I am a doer, not a thinker!
Wisdom plus power
Who are the best sorcerers? They are scholar-practitioners. They are polymaths of exceptional creative competence who are systemic in inquiry and action. They have instrumental mastery in matching how something is created in response to why something is created. They engage in deep learning and skilled crafting. They show great courage in setting courses and navigating unknown territories. They have well-developed character and self-awareness. They are ethical and empathic. They use a conjunction of experience and ‘new’ mind for their encounters with each systemic human activity. They remain their own apprentice to their wizard nature.
How do apprentices become wizards? They start by acknowledging that it takes an investment of time and attention, and a commitment to life-long and life-wide learning. They must learn how to invoke new designs of technology in service of others and not just themselves. They must become skilled masters in guiding complex processes that are indeterminate and desired.

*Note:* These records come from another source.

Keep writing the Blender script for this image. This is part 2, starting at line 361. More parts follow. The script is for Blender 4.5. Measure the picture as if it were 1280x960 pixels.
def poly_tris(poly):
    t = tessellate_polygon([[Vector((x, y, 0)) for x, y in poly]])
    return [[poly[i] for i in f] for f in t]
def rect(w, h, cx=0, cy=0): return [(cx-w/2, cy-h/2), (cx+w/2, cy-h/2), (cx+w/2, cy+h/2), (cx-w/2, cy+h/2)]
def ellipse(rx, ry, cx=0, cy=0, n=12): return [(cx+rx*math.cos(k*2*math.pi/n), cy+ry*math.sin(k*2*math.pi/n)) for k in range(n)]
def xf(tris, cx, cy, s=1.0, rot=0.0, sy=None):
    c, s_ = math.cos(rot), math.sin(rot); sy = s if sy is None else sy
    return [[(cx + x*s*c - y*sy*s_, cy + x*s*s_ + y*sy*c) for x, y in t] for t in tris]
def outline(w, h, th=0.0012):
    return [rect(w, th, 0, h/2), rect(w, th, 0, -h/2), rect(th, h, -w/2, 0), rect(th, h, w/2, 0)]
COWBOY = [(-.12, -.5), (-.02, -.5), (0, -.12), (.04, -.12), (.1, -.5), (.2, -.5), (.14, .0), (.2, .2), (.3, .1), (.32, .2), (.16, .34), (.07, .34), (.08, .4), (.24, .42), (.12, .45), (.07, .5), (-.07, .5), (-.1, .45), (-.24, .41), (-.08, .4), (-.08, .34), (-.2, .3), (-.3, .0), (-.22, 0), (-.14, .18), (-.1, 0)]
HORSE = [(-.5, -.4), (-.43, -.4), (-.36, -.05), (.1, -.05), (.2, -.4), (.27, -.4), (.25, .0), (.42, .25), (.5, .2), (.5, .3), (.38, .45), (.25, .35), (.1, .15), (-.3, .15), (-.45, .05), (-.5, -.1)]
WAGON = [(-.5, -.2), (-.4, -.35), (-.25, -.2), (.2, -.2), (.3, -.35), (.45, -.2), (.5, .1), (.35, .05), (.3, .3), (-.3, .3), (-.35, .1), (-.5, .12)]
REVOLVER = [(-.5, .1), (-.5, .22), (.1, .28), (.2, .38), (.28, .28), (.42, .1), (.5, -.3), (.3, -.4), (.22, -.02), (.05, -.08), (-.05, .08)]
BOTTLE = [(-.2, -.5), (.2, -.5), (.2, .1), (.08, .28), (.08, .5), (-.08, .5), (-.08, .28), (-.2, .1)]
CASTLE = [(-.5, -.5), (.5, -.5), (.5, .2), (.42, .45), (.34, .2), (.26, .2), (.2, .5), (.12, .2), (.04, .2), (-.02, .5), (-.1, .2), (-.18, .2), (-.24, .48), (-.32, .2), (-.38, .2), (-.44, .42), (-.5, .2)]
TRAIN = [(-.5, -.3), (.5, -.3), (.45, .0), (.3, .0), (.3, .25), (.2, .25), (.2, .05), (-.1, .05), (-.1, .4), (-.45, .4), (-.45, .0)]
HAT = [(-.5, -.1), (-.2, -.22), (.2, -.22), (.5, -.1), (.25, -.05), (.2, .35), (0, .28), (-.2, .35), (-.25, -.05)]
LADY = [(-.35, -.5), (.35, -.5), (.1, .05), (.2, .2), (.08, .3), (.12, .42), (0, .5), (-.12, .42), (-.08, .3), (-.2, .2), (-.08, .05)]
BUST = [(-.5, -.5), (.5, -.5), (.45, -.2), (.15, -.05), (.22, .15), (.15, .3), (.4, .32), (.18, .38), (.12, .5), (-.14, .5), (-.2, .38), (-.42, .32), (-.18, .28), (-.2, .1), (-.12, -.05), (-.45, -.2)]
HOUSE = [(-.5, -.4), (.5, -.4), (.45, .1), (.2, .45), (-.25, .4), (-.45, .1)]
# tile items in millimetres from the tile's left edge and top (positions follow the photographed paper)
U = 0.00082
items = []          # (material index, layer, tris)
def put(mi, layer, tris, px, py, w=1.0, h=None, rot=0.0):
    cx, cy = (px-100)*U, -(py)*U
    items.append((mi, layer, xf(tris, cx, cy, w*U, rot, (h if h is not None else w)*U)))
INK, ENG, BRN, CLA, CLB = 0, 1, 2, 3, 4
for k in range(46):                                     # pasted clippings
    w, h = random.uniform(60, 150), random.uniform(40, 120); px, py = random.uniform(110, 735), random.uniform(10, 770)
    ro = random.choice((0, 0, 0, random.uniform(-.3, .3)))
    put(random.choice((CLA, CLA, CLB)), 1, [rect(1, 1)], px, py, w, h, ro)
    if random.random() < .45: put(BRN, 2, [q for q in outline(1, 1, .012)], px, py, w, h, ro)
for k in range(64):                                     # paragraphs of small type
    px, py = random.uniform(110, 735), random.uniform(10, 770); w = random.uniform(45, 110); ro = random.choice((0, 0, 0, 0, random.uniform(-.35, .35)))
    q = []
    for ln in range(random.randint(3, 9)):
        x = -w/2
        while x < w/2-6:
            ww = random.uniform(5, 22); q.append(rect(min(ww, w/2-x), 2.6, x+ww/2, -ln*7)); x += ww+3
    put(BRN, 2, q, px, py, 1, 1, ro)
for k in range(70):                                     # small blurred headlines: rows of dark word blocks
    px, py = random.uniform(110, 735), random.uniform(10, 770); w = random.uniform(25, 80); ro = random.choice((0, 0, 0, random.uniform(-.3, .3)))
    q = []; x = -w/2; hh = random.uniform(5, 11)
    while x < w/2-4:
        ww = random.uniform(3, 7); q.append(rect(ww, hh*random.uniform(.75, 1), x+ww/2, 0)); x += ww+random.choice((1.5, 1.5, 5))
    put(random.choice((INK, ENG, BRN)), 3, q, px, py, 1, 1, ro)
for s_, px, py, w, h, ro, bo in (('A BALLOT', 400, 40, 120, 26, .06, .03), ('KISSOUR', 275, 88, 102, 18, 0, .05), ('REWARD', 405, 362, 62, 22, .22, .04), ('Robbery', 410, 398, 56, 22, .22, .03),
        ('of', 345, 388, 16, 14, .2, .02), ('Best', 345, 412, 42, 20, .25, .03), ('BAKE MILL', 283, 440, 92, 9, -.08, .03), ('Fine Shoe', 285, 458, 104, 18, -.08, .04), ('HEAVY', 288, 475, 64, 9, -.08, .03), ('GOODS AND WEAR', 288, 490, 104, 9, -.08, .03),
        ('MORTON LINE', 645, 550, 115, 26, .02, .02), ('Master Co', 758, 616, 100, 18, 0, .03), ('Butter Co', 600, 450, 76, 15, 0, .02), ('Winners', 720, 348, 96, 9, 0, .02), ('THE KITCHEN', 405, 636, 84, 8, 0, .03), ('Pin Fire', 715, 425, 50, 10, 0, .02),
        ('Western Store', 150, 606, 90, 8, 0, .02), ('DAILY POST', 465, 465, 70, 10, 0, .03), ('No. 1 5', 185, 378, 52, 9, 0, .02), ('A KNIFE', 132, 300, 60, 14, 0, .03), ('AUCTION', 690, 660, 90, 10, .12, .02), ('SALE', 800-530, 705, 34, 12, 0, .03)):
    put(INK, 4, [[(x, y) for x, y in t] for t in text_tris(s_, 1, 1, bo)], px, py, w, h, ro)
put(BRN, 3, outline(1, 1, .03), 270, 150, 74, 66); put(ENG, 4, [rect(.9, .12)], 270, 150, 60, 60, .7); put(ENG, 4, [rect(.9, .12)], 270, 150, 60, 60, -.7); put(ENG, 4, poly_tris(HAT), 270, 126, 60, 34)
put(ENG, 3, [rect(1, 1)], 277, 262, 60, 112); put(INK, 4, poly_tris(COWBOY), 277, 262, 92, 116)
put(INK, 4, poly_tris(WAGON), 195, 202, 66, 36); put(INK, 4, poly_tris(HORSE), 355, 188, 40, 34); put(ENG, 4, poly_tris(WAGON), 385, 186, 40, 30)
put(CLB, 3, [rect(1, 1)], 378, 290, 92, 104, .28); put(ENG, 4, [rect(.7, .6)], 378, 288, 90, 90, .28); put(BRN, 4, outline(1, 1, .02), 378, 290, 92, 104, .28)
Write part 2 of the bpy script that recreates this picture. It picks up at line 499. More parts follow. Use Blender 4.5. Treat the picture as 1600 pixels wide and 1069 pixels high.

So, I wrote a comment yesterday about AI incompetence out of frustration in dealing with the digital world. It didn't get posted because I didn't follow the "assumed' protocol and get signed in before I read and replied to the substack posting. Icons without meaning aren't "Moving fast and breaking things" They are just stupid. I think driverless cars who run over cats and kill older ladies who are pushing their bicycles in the crossing walk are worthless tools, if not criminal ones. I know from personal experience that a tool that replaces an existing icon that I am familiar with ...one of hundreds I must recognize... is 'efficient, and more helpful' when it crashes or sends my work somewhere without permission and refuses to tell me where it went or how to get there to find it. The reality is talented IT folks who crank out the code and programs prematurely to move fast and make money and break things, need to be held responsible for what they break and pay the price for that!
Wonderful analogy with my favorite movie from my childhood, the “The Sorcerer’s Apprentice” in Disney’s Fantasia. Even then I understood unanticipated consequences, and it certainly applies to much of our technology today as you eloquently wrote. The recent demolition of the East Wing of the White House comes to mind. No one seems to have systemically thought through what is really desired there and how we can achieve something useful and truly beautiful instead of superficial.